Sunday, October 17, 2010

An evolving definition of Literacy

When I began this course in September, I had actually not given the definition of literacy much thought. To be literate in my view was to have the ability to read and write language. Other forms of literacy exist. We often hear the term "computer literacy" which refers to the amount of working knowledge one has with computers. There is also musical literacy; written music shares the term "literature" with written language. So, I had heard these terms before, and had a basic idea of what they meant.

From there I have decided that there are different degrees of literacy. Being able to write one's name is a form of literacy, and so is being able to write a graduate thesis, but there is quite a bit of room in between. In the assigned reading so far we have seen very basic literacy develop in the Anne Ruggles Gere article. Writers who may have been discouraged from writing in academia write in workshops and are evaluated by their peers. They acquire literacy in this fashion. The feedback from their peers offers an opportunity to expand and improve literacy.

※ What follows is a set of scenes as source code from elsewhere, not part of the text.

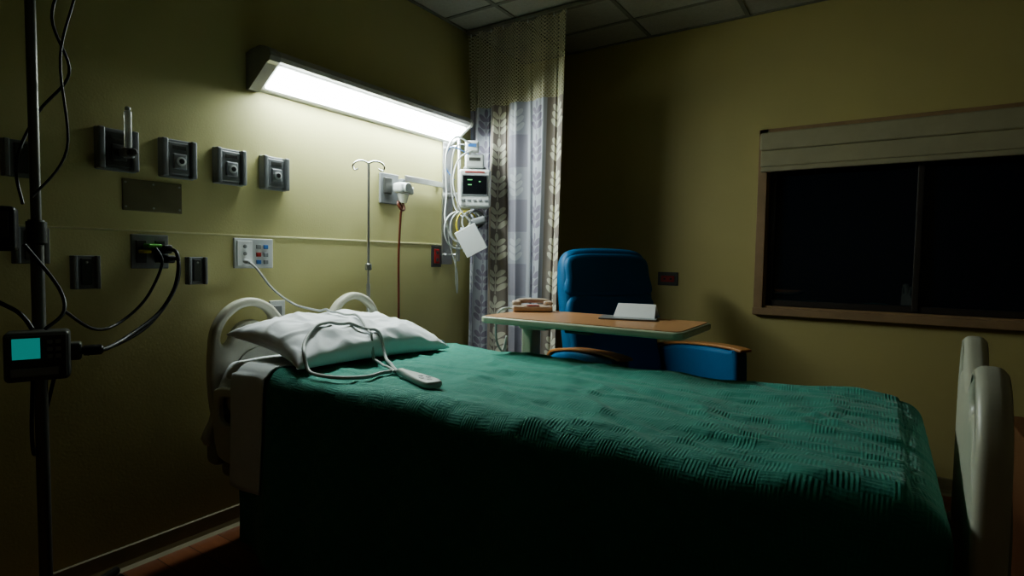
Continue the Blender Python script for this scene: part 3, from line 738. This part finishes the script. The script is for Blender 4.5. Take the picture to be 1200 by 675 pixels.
# ------------------------------------------------------------------ recliner
ch = grp('recliner_chair', (1.35, -0.91, 0), math.radians(-31.5))
box('base_frame', (0.0, 0, 0.20), (0.56, 0.58, 0.16), m_blue, ch, 0.03)
box('seat_cushion', (0.02, 0, 0.46), (0.58, 0.60, 0.20), m_blue, ch, 0.06, seg=5)
box('seat_bolster', (0.28, 0, 0.45), (0.12, 0.60, 0.22), m_blue, ch, 0.055, seg=5)
box('footrest', (0.345, 0, 0.24), (0.05, 0.56, 0.28), m_blue, ch, 0.02)
back = c2([(-0.27, 0.0), (-0.295, 0.2), (-0.30, 0.5), (-0.295, 0.70), (-0.27, 0.80), (-0.20, 0.845), (0, 0.855), (0.20, 0.845), (0.27, 0.80), (0.295, 0.70), (0.30, 0.5), (0.295, 0.2), (0.27, 0.0), (0, -0.01)])
tilt = Matrix.Rotation(math.radians(-12), 4, 'Y')
profile('back_shell', [back], 0.11, 0.045, YZ, (-0.235, 0, 0.43), m_blue, ch, xf=tilt)
hd = c2([(-0.265, 0.0), (-0.28, 0.11), (-0.245, 0.225), (0, 0.245), (0.245, 0.225), (0.28, 0.11), (0.265, 0.0), (0, -0.006)])
def tl(x, y, z):
    v = tilt @ Vector((x, y, z)); return (v.x-0.235, v.y, v.z+0.43)
profile('headrest_pad', [hd], 0.06, 0.028, YZ, tl(0.038, 0, 0.575), m_blue, ch, xf=tilt)
lb = c2([(-0.275, 0.0), (-0.285, 0.2), (-0.27, 0.455), (0, 0.465), (0.27, 0.455), (0.285, 0.2), (0.275, 0.0), (0, -0.01)])
profile('lumbar_pad', [lb], 0.06, 0.028, YZ, tl(0.038, 0, 0.115), m_blue, ch, xf=tilt)
for sy in (-1, 1):
    arm = c2([(-0.30, 0.16), (-0.315, 0.45), (-0.31, 0.64), (-0.27, 0.705), (-0.10, 0.745), (0.10, 0.762), (0.24, 0.765), (0.30, 0.757), (0.308, 0.5), (0.295, 0.16), (0, 0.15)])
    profile('arm_panel_%d' % sy, [arm], 0.085, 0.022, XZ, (0, sy*0.355, 0), m_blue, ch)
    cap_ = c2([(-0.325, 0.67), (-0.275, 0.710), (-0.10, 0.745), (0.10, 0.763), (0.24, 0.767), (0.315, 0.762), (0.328, 0.770), (0.315, 0.778), (0.24, 0.782), (0.10, 0.778), (-0.10, 0.760), (-0.285, 0.726), (-0.335, 0.68)])
    profile('arm_cap_%d' % sy, [cap_], 0.075, 0.006, XZ, (0, sy*0.355, 0), m_wood, ch)
    for xx in (-0.26, 0.24):
        cyl('leg_caster_%d_%d' % (sy, xx > 0), (xx, sy*0.33-0.014, 0.04), (xx, sy*0.33+0.014, 0.04), 0.04, m_black, ch, bev=0.005)
        cyl('leg_stem_%d_%d' % (sy, xx > 0), (xx, sy*0.33, 0.05), (xx, sy*0.33, 0.17), 0.012, m_metal, ch)

# ------------------------------------------------------------------ IV stand with infusion pump
IVX, IVY = 0.34, -3.08
iv = grp('iv_stand', (IVX, IVY, 0))
cyl('pole', (0, 0, 0.10), (0, 0, 2.45), 0.0125, m_pole, iv)
cyl('lower_pole', (0, 0, 0.10), (0, 0, 1.25), 0.016, m_pole, iv)
cyl('collar', (0, 0, 1.22), (0, 0, 1.29), 0.024, m_dkplas, iv, bev=0.005)
cyl('hub', (0, 0, 0.07), (0, 0, 0.14), 0.045, m_dkplas, iv, bev=0.01)
for k in range(5):
    a = math.radians(129+72*k)
    ex, ey = 0.33*math.cos(a), 0.33*math.sin(a)
    if IVX+ex < 0.05: ex = -0.27
    tube('base_leg_%d' % k, [(0, 0, 0.11), (ex*0.5, ey*0.5, 0.10), (ex, ey, 0.075)], 0.014, m_dkplas, iv)
    cyl('caster_%d' % k, (ex-0.012, ey, 0.03), (ex+0.012, ey, 0.03), 0.03, m_black, iv, bev=0.005)
    cyl('caster_stem_%d' % k, (ex, ey, 0.03), (ex, ey, 0.08), 0.008, m_metal, iv, 10)
for k in range(4):
    a = math.pi/2*k+0.4; c, s = math.cos(a), math.sin(a)
    tube('top_hook_%d' % k, [(0, 0, 2.42), (0.05*c, 0.05*s, 2.46), (0.10*c, 0.10*s, 2.44), (0.12*c, 0.12*s, 2.46)], 0.005, m_chrome, iv)
def ivt(nm, pts, r): tube(nm, [(a-IVX, b-IVY, c) for a, b, c in pts], r, m_black, iv)
ivt('tubing_1', [(0.40, -3.04, 2.43), (0.44, -3.0, 2.25), (0.42, -3.02, 2.0), (0.40, -3.05, 1.85), (0.36, -3.0, 1.72), (0.31, -3.06, 1.60), (0.34, -3.12, 1.45), (0.38, -3.12, 1.33)], 0.004)
ivt('tubing_2', [(0.40, -3.04, 2.43), (0.46, -2.98, 2.2), (0.43, -3.0, 1.95), (0.39, -3.03, 1.75), (0.36, -3.01, 1.5), (0.38, -3.1, 1.35)], 0.0035)
ivt('tubing_3', [(0.38, -3.12, 1.22), (0.36, -3.04, 1.1), (0.40, -3.04, 1.03), (0.42, -3.09, 0.985)], 0.005)
ivt('tubing_4', [(0.42, -3.12, 0.85), (0.40, -3.12, 0.70), (0.35, -3.10, 0.62), (0.33, -3.07, 0.72), (0.35, -3.05, 0.84)], 0.005)
ivt('tubing_5', [(0.37, -3.17, 1.22), (0.34, -3.20, 1.1), (0.36, -3.13, 1.03), (0.39, -3.11, 0.985)], 0.006)

pm = grp('infusion_pump', (0.375, -3.085, 0.915), math.radians(-20))
box('case', (0.045, -0.005, 0), (0.08, 0.140, 0.135), m_dkplas, pm, 0.012)
box('front_panel', (0.087, -0.005, 0.0), (0.006, 0.126, 0.120), m_dkplas, pm, 0.003)
box('display', (0.091, -0.027, 0.024), (0.004, 0.058, 0.056), m_led, pm, 0.001)
for r_ in range(3):
    for c_ in range(2): box('key_%d%d' % (r_, c_), (0.091, 0.022+0.018*c_, 0.04-0.02*r_), (0.004, 0.012, 0.011), m_mdplas, pm, 0.002)
box('door_latch', (0.091, -0.01, -0.040), (0.006, 0.10, 0.022), m_mdplas, pm, 0.004)
cyl('clamp_knob', (0.02, 0.09, 0.0), (0.02, 0.14, 0.0), 0.015, m_black, pm, bev=0.004)
box('clamp', (0.01, 0.07, 0.0), (0.05, 0.04, 0.05), m_dkplas, pm, 0.008)

dv = grp('pole_mounted_controller', (0.36, -3.15, 1.26), math.radians(-20))
box('case', (0.03, -0.02, 0.0), (0.07, 0.09, 0.12), m_black, dv, 0.012)
box('panel', (0.067, -0.02, 0.01), (0.004, 0.06, 0.07), m_dkplas, dv, 0.001)

pc_ = grp('power_cords', (0, 0, 0))
tube('cord_1', [(0.075, -2.605, 1.217), (0.13, -2.60, 1.20), (0.15, -2.61, 1.10), (0.17, -2.68, 0.99), (0.22, -2.80, 0.92), (0.30, -2.90, 0.895), (0.37, -2.97, 0.905)], 0.007, m_black, pc_)
tube('cord_2', [(0.085, -2.60, 1.18), (0.14, -2.60, 1.17), (0.16, -2.63, 1.06), (0.18, -2.72, 0.95), (0.24, -2.84, 0.90), (0.33, -2.96, 0.89)], 0.007, m_black, pc_)
tube('cord_3', [(0.065, -2.645, 1.22), (0.10, -2.64, 1.16), (0.10, -2.70, 1.03), (0.12, -2.80, 0.95), (0.2, -2.90, 0.95), (0.28, -3.0, 1.02)], 0.005, m_black, pc_)

# ------------------------------------------------------------------ bedside cabinet
cb = grp('bedside_cabinet', (3.02, -1.02, 0))
box('body', (0, 0, 0.31), (0.46, 0.44, 0.56), m_cab, cb, 0.006)
box('top', (0, 0, 0.605), (0.50, 0.48, 0.03), m_cab, cb, 0.006)
for i, z in enumerate((0.47, 0.27)):
    box('drawer_%d' % i, (0, -0.225, z), (0.42, 0.016, 0.17), m_cab, cb, 0.004)
    tube('handle_%d' % i, [(-0.06, -0.232, z), (-0.05, -0.25, z), (0.05, -0.25, z), (0.06, -0.232, z)], 0.005, m_metal, cb)
for xx in (-0.2, 0.2):
    for yy in (-0.19, 0.19): cyl('foot', (xx, yy, 0), (xx, yy, 0.035), 0.02, m_black, cb)

# ------------------------------------------------------------------ world + camera
wd = bpy.data.worlds.new('night'); S.world = wd; wd.use_nodes = True
wd.node_tree.nodes['Background'].inputs[0].default_value = (0.02, 0.025, 0.03, 1)
wd.node_tree.nodes['Background'].inputs[1].default_value = 0.2

cam = bpy.data.cameras.new('camera'); co = bpy.data.objects.new('camera', cam); COL.objects.link(co)
cam.sensor_width = 36; cam.lens = 19.65; cam.clip_start = 0.02
yaw = math.radians(33.6); pit = math.radians(2.97); rho = 0.0155
R = Vector((math.cos(yaw), math.sin(yaw), 0)); F = Vector((-math.sin(yaw)*math.cos(pit), math.cos(yaw)*math.cos(pit), -math.sin(pit)))
U = R.cross(F)
r = R*math.cos(rho)+U*math.sin(rho); u = U*math.cos(rho)-R*math.sin(rho)
M = Matrix((r, u, -F)).transposed().to_4x4(); M.translation = Vector((2.355, -3.66, 1.2))
co.matrix_world = M
S.camera = co
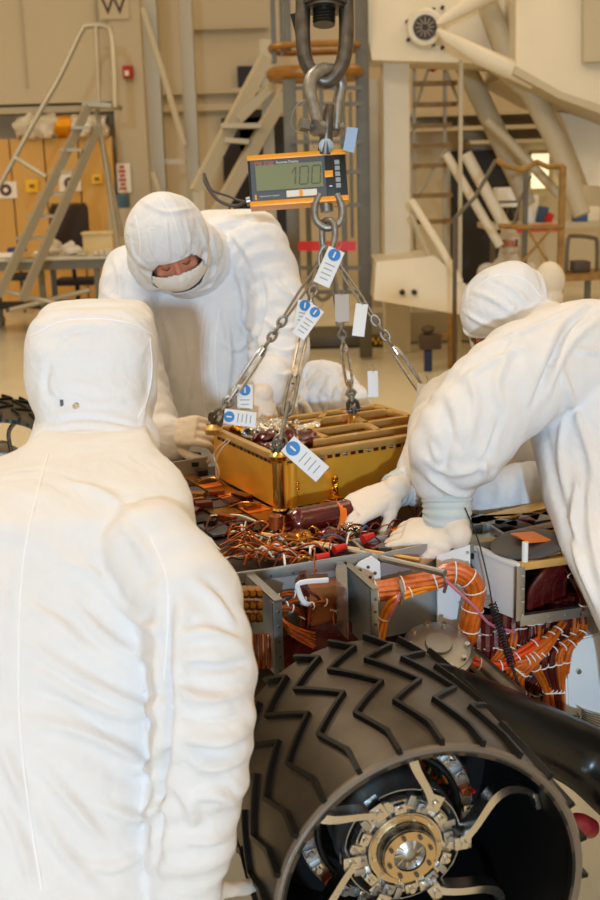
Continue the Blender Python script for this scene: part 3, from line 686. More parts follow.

From Gere we read Eubanks and Schaeffer and Bartholomae who took on the subject of academic writing directly. They posited that academic writing is full of difficult jargon and dense, complicated sentence structure that somehow, someway makes academic writing Very Good and not bullshit at all. If the writers have acquired that level of literacy that is, otherwise they are full of it. Bartholomae suggested new methods of teaching at the college level to help the poor struggling academic illiterate develop this literacy.

Along comes Gee. Gee seems to agree with my current belief that there are different levels (degrees) of literacy. He calls them Discourses. Discourses are acquired, not through classroom learning as suggested by Bartholomae, but through saying-writing-doing-being-valuing-believing. He suggests that to live outside of a Discourse is to be unable to acquire that Discourse, or level of literacy. Gee is taken to task here by Lisa Delpit who gives examples of minority students in poverty who acquired literacy on other Discourses within the school environment.

To me, at this point in the semester, literacy is a level of working knowledge. How literacy is acquired is a tougher question. We have read several viewpoints on this and none of them may be right, and there is very little actual evidence given to support the positions given. My opinion, right now, is that how literacy is acquired may very well vary well, depending on the individual.